I’ve spent many hours seeking God and calling upon Him for help in my employment situation. A few days ago, I felt He was directing me to the Scripture account of King David being forced out of Jerusalem by the uprisen coup and government takeover by his son Absalom.
As David and his loyalists made their way out of the city, Shemei threw stones at David and his processional, shouting curses at him, all of which were false accusations. Finally, one of David’s men requested permission to go over and remove Shimei’s head. But David denied his request, saying, “Let him curse, because the Lord has said to him, ‘curse David.’ Who then shall make him stop?” (2 Samuel 16)
I asked the Lord how this pertained to me, and the answer I perceived was that God was in my firing and the ensuing struggle to find income. Of course, I pleaded that it wasn’t fair and I didn’t deserve it. But the Lord simply wants me to trust Him. Since when have Jesus followers been exempt from unfair treatment? Blessed are you when people persecute you and say all manner of evil against you falsely (Matthew 5:11).
What I do know is that God is working this situation for my good (Romans 8:28). I don’t understand everything about it, but He often calls us to trust before we understand (Proverbs 3:5).
God’s ways are such a mystery sometimes, and we can often have a lot of questions. Did God cause this? Or did He just allow it? What’s the purpose of it? What’s my role in it?

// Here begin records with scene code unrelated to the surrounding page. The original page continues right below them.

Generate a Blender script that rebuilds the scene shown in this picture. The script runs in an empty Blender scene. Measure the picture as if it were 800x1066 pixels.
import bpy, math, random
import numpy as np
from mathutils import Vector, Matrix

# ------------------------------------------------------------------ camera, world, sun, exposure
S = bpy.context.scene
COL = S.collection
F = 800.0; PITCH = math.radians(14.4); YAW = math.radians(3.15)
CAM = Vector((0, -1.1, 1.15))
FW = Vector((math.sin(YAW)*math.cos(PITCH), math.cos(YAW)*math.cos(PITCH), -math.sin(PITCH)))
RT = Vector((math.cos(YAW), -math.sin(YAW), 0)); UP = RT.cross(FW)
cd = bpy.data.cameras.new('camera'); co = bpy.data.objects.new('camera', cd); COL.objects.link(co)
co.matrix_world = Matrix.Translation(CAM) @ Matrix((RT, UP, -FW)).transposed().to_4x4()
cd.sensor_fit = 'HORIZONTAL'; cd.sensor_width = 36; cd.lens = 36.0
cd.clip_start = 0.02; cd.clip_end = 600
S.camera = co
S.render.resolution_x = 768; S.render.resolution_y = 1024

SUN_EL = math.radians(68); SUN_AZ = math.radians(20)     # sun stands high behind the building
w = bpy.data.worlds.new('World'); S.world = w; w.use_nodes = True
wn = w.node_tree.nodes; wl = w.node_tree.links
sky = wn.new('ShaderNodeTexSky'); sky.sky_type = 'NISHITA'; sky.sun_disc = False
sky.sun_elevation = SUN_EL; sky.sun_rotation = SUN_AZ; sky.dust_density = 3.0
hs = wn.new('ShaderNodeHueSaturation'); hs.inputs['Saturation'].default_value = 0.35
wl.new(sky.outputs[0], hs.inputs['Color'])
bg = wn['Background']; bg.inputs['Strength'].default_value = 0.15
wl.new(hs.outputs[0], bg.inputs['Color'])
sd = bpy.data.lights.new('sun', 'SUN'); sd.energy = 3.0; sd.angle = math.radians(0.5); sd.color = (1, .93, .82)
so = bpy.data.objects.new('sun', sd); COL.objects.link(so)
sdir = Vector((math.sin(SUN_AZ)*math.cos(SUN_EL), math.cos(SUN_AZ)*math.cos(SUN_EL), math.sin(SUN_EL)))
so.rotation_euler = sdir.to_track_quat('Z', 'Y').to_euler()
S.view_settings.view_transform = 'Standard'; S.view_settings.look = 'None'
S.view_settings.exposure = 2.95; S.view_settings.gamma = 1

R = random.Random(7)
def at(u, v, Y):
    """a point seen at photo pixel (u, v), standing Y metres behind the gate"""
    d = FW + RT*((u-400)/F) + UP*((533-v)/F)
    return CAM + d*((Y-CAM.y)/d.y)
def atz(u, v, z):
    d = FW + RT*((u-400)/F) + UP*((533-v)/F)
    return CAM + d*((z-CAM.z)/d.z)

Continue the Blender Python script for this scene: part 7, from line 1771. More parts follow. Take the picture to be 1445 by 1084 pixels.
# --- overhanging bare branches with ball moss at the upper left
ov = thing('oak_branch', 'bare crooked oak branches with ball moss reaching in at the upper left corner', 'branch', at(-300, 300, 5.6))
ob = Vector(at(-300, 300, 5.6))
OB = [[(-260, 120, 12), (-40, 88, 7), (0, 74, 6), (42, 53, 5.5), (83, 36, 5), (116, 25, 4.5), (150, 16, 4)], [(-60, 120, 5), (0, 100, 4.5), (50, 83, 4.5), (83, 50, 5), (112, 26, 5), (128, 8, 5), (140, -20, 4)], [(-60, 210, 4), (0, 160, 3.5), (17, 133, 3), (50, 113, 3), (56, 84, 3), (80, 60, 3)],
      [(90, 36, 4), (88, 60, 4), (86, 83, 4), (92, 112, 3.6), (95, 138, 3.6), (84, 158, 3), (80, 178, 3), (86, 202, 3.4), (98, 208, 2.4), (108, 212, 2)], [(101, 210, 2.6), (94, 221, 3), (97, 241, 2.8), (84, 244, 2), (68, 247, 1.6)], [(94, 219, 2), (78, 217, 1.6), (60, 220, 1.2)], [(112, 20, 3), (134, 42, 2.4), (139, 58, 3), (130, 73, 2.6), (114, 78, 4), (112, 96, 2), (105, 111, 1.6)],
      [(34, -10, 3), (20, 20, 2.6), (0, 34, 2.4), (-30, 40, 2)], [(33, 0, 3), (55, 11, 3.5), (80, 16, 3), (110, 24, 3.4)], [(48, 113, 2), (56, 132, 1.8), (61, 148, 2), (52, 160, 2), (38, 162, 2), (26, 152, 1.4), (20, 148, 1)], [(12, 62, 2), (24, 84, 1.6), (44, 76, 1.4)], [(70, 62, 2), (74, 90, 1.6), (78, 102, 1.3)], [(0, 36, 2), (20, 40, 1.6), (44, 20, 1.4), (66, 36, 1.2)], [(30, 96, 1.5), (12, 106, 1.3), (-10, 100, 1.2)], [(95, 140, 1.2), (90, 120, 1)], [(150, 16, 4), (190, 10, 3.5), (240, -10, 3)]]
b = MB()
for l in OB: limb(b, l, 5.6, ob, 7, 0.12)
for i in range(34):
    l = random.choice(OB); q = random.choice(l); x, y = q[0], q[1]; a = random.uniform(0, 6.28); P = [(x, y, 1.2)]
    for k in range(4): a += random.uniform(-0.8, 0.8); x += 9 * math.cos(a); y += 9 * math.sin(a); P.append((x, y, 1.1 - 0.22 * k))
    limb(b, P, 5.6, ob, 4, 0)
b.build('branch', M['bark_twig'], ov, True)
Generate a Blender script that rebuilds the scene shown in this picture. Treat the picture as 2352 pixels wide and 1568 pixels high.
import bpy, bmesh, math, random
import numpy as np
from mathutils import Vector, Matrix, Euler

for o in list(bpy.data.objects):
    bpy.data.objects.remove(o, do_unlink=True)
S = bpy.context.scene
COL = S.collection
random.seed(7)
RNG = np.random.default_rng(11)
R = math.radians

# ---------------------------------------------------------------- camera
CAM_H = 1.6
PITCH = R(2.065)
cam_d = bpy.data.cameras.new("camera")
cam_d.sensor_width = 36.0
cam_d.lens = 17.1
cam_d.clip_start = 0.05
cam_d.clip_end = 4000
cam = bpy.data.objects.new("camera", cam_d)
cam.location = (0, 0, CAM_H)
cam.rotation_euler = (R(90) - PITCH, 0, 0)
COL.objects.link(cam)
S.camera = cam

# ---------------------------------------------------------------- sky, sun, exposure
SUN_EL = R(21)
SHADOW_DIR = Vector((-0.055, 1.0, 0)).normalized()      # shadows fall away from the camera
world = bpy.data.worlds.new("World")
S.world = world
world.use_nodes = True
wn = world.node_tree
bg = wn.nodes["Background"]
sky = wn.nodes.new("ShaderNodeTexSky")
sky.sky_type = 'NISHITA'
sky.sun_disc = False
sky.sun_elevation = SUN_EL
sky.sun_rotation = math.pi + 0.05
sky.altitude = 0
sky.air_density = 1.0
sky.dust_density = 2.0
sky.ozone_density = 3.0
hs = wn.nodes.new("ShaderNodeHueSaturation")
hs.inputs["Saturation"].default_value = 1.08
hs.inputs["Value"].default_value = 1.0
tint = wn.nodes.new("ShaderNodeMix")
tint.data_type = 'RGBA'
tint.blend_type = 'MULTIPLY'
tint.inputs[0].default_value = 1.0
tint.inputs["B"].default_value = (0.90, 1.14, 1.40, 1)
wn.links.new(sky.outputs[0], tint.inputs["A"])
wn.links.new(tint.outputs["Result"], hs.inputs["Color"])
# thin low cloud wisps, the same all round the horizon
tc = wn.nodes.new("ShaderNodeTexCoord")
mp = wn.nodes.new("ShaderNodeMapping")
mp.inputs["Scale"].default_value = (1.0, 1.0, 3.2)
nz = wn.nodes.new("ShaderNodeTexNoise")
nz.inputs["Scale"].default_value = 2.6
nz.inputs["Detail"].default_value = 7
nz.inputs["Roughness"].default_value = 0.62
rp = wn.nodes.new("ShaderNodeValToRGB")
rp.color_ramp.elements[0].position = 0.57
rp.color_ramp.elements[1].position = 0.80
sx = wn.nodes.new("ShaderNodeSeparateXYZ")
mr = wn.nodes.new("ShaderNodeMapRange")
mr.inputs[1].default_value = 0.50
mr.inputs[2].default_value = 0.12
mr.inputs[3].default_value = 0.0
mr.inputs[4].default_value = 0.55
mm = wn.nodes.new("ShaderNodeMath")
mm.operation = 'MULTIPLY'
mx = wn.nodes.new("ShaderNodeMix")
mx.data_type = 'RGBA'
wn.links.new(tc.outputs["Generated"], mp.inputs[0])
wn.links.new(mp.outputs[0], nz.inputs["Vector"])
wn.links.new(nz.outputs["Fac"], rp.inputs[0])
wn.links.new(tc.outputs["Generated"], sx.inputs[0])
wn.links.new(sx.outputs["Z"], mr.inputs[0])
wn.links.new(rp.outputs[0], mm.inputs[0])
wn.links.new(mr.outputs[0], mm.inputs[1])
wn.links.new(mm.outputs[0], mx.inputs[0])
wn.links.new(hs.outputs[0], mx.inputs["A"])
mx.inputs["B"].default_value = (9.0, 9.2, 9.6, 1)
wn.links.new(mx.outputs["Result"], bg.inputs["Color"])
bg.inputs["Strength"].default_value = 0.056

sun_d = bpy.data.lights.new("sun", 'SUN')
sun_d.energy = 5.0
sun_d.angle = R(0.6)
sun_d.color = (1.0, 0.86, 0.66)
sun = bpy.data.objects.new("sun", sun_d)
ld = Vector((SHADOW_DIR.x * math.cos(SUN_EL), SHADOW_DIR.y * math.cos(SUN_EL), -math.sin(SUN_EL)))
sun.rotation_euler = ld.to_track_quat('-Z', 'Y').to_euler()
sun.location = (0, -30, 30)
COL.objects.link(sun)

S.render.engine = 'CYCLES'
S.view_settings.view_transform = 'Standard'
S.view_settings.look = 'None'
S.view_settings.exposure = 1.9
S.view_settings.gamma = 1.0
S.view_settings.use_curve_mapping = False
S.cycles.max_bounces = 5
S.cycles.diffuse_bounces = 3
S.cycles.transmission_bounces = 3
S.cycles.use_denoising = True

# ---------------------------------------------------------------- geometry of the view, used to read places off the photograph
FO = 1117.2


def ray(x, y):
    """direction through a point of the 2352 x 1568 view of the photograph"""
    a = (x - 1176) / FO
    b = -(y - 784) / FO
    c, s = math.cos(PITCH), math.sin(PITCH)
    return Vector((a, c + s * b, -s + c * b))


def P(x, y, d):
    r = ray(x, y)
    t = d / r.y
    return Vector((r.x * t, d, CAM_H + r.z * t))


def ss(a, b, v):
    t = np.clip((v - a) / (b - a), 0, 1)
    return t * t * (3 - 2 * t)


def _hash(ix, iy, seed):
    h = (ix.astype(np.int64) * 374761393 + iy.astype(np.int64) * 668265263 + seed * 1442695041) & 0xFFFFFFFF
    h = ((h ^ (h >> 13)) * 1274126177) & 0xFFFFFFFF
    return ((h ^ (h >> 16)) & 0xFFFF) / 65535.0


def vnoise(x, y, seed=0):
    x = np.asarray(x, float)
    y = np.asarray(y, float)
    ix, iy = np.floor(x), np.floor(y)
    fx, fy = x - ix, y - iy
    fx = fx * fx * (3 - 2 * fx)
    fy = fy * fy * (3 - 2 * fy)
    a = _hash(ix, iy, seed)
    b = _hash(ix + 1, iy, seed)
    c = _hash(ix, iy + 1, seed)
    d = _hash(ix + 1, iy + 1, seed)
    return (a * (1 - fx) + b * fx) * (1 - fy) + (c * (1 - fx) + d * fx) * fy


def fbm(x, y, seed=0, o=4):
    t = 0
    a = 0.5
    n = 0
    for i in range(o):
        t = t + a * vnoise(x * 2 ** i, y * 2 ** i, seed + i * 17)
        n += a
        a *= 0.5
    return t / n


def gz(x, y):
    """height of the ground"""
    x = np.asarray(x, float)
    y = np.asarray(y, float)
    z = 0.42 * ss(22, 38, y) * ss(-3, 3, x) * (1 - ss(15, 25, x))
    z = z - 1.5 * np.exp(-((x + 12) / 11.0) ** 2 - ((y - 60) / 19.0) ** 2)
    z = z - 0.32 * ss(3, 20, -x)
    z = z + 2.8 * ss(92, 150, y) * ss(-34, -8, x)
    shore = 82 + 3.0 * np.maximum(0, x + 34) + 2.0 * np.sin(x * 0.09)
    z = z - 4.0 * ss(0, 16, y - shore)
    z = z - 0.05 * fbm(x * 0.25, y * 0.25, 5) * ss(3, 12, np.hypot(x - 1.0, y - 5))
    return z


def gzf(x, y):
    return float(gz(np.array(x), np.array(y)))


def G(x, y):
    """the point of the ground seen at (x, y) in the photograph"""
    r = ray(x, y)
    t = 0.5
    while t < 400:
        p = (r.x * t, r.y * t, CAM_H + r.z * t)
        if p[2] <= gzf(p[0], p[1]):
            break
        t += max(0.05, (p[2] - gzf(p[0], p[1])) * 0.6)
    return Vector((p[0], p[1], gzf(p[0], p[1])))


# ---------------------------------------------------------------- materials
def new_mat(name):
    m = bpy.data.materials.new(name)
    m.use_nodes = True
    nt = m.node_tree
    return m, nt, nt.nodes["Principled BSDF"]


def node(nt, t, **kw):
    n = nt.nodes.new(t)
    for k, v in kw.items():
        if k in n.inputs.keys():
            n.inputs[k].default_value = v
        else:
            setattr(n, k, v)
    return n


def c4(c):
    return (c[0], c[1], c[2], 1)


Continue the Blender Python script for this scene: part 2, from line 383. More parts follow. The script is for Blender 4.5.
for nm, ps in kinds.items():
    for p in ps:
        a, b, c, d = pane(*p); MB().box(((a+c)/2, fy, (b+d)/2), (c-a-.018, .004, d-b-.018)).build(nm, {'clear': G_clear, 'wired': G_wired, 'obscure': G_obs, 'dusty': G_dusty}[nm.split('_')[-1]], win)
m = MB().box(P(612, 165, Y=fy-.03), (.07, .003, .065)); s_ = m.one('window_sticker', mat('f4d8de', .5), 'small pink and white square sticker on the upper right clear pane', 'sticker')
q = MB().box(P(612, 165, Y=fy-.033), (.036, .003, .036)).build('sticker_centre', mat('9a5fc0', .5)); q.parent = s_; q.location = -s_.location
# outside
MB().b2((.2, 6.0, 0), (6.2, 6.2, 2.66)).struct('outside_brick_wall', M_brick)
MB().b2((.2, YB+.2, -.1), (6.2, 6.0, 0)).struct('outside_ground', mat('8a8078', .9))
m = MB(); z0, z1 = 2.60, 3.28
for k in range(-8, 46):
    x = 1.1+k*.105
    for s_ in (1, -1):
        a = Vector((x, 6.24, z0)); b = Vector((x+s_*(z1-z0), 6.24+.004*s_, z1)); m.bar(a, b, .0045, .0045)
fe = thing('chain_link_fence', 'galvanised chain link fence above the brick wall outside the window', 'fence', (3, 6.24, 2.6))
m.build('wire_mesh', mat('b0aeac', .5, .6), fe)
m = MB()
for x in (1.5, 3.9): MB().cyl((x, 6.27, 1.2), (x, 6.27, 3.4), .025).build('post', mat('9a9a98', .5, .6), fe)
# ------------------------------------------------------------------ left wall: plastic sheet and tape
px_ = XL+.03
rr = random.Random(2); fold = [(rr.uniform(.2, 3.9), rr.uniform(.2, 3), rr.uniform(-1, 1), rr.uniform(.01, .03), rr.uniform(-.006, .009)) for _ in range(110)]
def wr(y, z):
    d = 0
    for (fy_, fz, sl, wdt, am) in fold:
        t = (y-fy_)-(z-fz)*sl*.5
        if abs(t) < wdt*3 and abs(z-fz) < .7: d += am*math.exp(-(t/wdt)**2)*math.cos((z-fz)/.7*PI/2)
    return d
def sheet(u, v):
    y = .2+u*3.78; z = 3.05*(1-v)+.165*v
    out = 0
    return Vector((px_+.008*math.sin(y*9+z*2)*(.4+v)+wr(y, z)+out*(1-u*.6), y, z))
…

I’ve learned that most of those questions are unnecessary; they don’t get at the real issue. What we really need to understand is that, whatever happens, God will use it for our good, because we’re His and His love and purpose will always prevail. Everything that happens in our lives God will run through His Purpose Filter, assuring that it aligns with His plan and will.
Finally, though, I do request your prayers, that you would stand with me, asking God to provide His choice job for me at this chapter of my life. Please and thank you, my brothers and sisters.